A feedback loop running between Congress and the mass media intensified the whole process: Congressional leaders of both parties now focused intently on creating sharper party profiles (“brands”) that would mobilize potential outside supporters and contributors. So they spent enormous amounts of time and money honing messages that were clear and simple enough to attract attention as they ricocheted out through the media to an increasingly jaded public. And they and the Republican leadership staged more and more votes not to move legislation, but to score points with some narrow slice of the public or signal important outside constituencies. For the same reasons, they made exemplary efforts to hold up bills by prolonging debate or, in the Senate, putting presidential nominations on hold.

Contrary to what popular pundits may say, there is nothing “normal” or constructive about a Congress dominated by centralized parties.

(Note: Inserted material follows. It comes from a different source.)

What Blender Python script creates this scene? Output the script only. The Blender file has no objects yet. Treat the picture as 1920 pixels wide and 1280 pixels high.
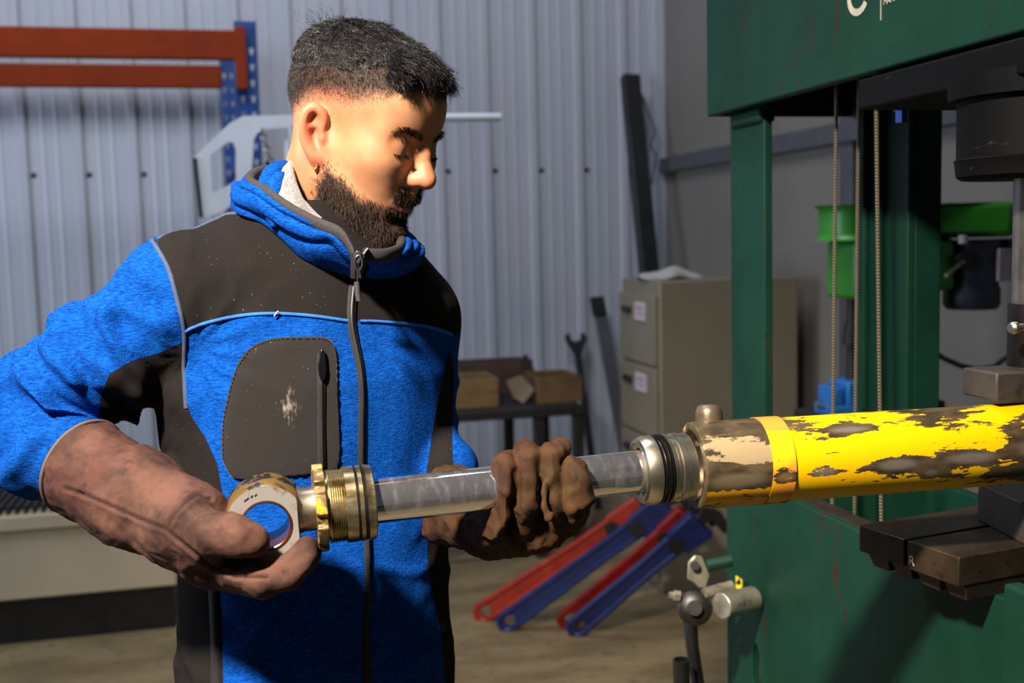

We should not accept a Congress presided over by leaders with far more power than in recent decades, running the equivalent of hog calls for resources, trying to secure the widest possible audiences for their slogans and projecting their claims through a mass media that was more than happy to play along with right thinking spokespersons of both parties. The idea that putting government programs on an automatic chopping block is a step forward is equally outlandish. This is hardly government “doing what it has to do.” It may be what it is paid to do. But no one should confuse this with public policy that serves the interests of all Americans.